О западной литературе (Топоров) - страница 67

Интенсивность сопутствующих усилий, эмоциональные затраты на восприятие оказываются у Додерера самодостаточными, более того, они служат как бы моральным оправданием не всегда корректных человеческих поступков. Так, заглавный герой романа «Освещенные окна, или Человеческое становление канцелярского советника Юлиуса Цихаля» (1950) занят весьма малопочтенным делом: он, по скудости и ничтожеству собственной жизни, подглядывает в подзорную трубу, а позднее и в своего рода телескоп за жильцами дома напротив. Но, когда подглядывание, начатое случайно, продолженное из скуки и постепенно занимающее Цихаля все больше, становится всепоглощающей страстью, оно оборачивается не помешательством (как можно было бы ожидать), а обновлением, «человеческим становлением» и – достаточно, впрочем, комичным – личным счастьем, ибо всепоглощающая страсть заслуживает, по Додереру, именно такого воздаяния. Обратим внимание и на удвоенное название романа, что для Додерера крайне характерно (ср.: например, «Штрудльхофштиге, или Мельцер и глубина лет», 1951) и в плане столкновения двух действительностей – символично.

Не следует, однако, думать, что философия двух действительностей призвана будить этакий бодряческий оптимизм: самораскрытие человеческой души меняет жизнь, приводит к превращению биографии в судьбу, но судьба сама по себе трагична. Для героев романа «Окольный путь» (1940) путь к себе становится путем к смерти, хотя и здесь наличествует своеобразный парадокс: пока герои страдают, они живут; когда страдание в силу смехотворности своей причины делается невозможным, они умирают.
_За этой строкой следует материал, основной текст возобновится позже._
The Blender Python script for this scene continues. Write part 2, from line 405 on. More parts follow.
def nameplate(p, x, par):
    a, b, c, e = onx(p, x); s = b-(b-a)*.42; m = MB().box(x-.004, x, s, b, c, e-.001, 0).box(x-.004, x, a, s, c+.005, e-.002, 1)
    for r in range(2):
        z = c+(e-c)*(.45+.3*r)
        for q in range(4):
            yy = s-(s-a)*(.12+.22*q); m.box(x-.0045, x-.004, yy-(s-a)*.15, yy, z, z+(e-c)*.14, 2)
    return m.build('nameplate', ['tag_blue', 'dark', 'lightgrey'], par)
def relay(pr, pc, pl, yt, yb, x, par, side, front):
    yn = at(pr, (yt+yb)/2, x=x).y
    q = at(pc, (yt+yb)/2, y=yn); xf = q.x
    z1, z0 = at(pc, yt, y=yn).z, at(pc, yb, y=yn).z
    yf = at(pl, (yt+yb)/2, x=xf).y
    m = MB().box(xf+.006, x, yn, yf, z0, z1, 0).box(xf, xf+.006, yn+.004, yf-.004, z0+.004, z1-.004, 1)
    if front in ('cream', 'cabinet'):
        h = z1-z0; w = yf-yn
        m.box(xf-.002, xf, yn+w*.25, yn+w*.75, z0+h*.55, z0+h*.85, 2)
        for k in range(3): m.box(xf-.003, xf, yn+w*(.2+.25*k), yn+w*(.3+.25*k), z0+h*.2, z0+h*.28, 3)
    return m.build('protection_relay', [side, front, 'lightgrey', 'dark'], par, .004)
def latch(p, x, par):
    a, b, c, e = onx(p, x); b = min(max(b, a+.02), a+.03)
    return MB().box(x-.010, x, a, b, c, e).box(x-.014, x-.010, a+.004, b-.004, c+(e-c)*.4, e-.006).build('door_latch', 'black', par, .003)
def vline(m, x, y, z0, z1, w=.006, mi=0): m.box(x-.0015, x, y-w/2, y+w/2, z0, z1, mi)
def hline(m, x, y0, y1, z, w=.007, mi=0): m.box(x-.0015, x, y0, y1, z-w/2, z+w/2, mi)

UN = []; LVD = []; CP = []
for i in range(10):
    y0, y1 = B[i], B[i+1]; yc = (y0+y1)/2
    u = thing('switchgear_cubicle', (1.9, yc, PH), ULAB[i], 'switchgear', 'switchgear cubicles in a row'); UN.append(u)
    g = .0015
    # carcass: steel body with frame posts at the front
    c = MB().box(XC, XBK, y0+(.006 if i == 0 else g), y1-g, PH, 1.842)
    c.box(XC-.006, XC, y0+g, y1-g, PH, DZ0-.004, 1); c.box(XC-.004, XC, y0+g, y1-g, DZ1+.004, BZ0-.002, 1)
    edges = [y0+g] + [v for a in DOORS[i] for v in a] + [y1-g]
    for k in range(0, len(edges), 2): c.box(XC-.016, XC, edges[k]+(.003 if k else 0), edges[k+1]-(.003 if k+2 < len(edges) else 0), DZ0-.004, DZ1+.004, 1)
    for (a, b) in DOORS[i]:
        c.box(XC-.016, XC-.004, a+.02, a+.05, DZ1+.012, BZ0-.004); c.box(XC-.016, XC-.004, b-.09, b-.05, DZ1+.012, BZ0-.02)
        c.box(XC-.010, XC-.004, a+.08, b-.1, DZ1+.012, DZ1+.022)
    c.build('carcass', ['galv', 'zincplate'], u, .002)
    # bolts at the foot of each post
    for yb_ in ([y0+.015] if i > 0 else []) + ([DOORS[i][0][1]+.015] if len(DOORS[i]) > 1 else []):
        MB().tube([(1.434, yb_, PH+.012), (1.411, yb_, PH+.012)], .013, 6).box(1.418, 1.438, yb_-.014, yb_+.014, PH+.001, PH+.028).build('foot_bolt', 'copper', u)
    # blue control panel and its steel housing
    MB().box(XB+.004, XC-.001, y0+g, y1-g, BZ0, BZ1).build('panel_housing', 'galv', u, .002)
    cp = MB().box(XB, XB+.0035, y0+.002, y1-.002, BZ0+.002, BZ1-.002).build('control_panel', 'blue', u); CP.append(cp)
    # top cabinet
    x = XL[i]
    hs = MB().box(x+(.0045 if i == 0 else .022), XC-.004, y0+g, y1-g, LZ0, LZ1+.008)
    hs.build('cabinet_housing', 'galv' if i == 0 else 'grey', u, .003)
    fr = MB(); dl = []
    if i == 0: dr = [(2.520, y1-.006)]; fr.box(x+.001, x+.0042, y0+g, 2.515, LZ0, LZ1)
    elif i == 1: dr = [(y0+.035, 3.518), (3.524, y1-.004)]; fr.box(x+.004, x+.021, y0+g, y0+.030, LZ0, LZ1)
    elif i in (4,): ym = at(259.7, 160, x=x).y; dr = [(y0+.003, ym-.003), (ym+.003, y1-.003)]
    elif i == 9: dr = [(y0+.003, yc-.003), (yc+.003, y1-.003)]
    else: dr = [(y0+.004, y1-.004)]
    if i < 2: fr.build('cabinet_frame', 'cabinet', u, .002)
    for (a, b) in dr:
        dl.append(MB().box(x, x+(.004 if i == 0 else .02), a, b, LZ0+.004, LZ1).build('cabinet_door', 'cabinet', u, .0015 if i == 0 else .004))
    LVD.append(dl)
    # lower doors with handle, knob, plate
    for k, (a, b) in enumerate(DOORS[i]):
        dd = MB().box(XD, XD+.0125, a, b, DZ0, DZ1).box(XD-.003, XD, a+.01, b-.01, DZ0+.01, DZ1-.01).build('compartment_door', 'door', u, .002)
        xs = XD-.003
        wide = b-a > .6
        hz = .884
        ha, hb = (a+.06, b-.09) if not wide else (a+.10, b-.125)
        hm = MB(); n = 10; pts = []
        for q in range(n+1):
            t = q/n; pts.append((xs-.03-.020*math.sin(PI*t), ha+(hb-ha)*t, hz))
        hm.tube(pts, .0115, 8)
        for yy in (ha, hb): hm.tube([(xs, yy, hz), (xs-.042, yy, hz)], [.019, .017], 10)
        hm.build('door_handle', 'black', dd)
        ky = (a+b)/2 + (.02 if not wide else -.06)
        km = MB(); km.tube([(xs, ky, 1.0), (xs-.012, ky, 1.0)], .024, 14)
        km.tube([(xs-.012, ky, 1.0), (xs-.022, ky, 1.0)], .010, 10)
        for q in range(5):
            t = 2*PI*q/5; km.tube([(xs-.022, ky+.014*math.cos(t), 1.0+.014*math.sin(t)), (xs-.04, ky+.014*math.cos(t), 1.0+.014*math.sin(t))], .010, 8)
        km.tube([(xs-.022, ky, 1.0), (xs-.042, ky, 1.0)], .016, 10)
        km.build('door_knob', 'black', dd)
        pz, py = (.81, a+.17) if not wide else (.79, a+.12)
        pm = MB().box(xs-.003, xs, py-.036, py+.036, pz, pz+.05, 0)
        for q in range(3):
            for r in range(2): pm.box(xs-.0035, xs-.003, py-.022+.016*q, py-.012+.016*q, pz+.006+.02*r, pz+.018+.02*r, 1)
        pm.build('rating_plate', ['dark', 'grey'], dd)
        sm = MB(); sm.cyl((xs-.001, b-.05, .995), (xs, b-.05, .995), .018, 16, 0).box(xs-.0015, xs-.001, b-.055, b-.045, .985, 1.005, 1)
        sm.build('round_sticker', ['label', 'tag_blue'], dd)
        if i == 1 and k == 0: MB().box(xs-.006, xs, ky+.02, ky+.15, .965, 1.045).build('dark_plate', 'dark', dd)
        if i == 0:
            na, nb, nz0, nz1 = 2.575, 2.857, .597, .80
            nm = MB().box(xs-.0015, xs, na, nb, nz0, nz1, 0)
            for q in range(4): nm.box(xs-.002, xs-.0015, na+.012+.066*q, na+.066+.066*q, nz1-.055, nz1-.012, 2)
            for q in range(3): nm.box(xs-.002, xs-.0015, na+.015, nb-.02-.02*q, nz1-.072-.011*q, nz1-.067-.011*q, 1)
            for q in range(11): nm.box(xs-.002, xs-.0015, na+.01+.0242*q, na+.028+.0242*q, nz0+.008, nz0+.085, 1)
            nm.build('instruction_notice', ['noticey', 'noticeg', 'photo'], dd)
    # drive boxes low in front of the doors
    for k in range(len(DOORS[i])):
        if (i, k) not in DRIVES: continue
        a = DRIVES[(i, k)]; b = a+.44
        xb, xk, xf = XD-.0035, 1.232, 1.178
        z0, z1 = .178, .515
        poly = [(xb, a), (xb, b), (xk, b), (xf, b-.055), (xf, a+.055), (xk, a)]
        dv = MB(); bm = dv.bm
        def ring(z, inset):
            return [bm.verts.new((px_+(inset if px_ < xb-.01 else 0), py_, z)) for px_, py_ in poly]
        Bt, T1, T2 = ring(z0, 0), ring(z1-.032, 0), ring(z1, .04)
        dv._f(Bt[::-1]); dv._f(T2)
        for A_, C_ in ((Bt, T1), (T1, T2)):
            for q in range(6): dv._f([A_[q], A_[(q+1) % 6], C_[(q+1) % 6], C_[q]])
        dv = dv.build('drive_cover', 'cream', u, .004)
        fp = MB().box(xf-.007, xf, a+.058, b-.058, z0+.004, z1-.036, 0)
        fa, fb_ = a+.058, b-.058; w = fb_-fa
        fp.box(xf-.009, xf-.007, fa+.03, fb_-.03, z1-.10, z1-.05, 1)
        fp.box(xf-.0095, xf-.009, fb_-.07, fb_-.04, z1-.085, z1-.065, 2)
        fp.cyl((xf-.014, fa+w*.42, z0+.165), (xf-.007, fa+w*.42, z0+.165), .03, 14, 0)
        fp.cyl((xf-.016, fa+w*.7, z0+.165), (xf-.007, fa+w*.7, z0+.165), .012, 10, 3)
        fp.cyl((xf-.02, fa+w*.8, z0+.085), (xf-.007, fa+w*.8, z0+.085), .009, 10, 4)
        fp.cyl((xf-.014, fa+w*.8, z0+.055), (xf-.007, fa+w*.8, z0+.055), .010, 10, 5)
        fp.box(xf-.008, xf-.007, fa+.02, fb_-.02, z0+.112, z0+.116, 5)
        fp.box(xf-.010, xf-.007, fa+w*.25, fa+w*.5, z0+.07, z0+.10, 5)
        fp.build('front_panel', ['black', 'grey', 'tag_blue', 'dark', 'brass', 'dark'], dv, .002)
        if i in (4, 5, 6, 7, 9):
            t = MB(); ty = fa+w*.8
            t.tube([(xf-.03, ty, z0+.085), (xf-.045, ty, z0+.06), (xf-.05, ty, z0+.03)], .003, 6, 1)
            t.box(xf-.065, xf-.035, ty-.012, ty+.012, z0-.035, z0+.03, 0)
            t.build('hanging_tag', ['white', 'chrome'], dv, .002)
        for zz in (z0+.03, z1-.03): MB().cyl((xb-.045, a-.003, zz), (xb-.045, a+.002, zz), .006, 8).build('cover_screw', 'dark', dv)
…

Действие этого исторического романа разворачивается в эпоху венского барокко (середина XVII века), и мастерски воссозданная барочная избыточность чувствований дополнительным гнетом ложится на плечи центральных персонажей – графа Куэндиаса и отставного капрала Брандтера. Их жизни сплетены в нераспутываемый клубок мгновенным и оказавшимся неадекватным ее внутренней сущности самораскрытием некоей служанки Ханны, вызволившей Брандтера из петли, пленившей истинностью и красотой этого порыва Куэндиаса – и навсегда погрузившейся в прежнее дремотное состояние, в глухоту, до которой не докричаться.

В последние годы у нас много пишут о мифе XX века, но тему эту трактуют порой несколько примитивно. Стоит в современном романе появиться кентавру или Харону, как его спешат записать по разряду мифотворчества. Меж тем отличительная черта мифа – немотивированность событийного ряда, и в этом он сходен с историей (это было так, потому что это было так). В романах Додерера такая немотивированность уживается с концептуальностью, что и позволяет выделить в них мифологическое начало. В том же «Окольном пути» эскадрон Куэндиаса становится на постой в селе, где живут Брандтер и Ханна, только потому, что – как хочет внушить нам писатель – именно так и было, так должно было быть, чтобы рок свершился, трагедия была доиграна и тяжкий занавес отделил эту историю от хитросплетения столь же немотивированных историй, в котором пребываем мы. В то же время в романе присутствует и миф низшего рода: аллегорический балет об Аполлоне и Дафне, разыгрываемый в императорском дворце, трактует тему женского сердца, «похожего на сжатый детский кулачок», впрямую соотносимую с сюжетом «Окольного пути».